以前の漢字文化資料館で掲載していた記事です。2008 年以前の古い記事のため、ご留意ください。
Q0040
宮沢賢治の「永訣の朝」の中に出てくる「陰惨」という熟語は、「いんざん」とルビが振られていますが、「いんさん」が正しいのではないですか?
A
小社の学習漢和辞典『新漢語林』では、「陰惨」の読み方として「いんさん」「いんざん」の両方を挙げています。しかし、各種の辞典でこの熟語を調べてみると、読みを「いんさん」だけとしているのが圧倒的です。多数決によるとすれば、やはり、「いんさん」が正しいように思われます。
しかし、「惨」の字に「ザン」の音がないかというと、そうでもありません。「無惨」は「むざん」と読みますし、「惨敗」も「ざんぱい」と読むのが現在では一般的です。

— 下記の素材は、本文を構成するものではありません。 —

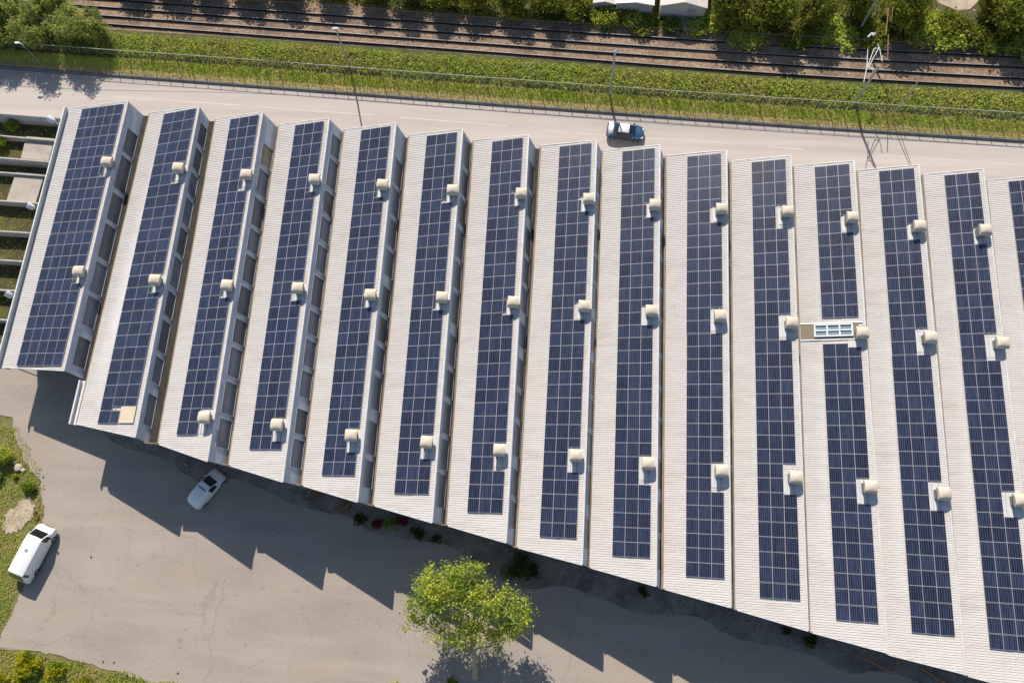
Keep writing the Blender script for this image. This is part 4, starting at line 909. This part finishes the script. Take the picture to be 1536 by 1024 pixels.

この漢字、「サン」と読むのが正しい音読みではあるのですが、「ザン」の方も一般に使われることが多く、いわゆる慣用音として認められているのです。そこで、『常用漢字表』でも、「サン」とともに「ザン」の読みが掲げられています。
また、「~んさん」という読みを持つ熟語が、慣用的に「~んざん」と読まれることは少なくありません。例を挙げれば、「安産」「暗算」「金山」「銀山」「検算」「見参」などです。
これらに、「さん」という澄んだ音よりも「ザン」という濁った音の方が響きが重いことを考え合わせると、「陰惨」という熟語を「いんざん」と読むのを間違いと言い切ってしまうのには、ちょっとためらいを感じるところです。将来、『新漢語林』を改訂する際には、この問題を再検討する必要がありそうですが、「いんざん」も残したいというのが、いまのところの正直な気持ちです。
宮沢賢治が「いんざん」とルビを振ったのは、東北弁をそのまま反映しているのだ、という説もあるそうです。『新漢語林』編者の中にも東北出身の先生がちらほら……。その影響がないとはいえなかったりして……。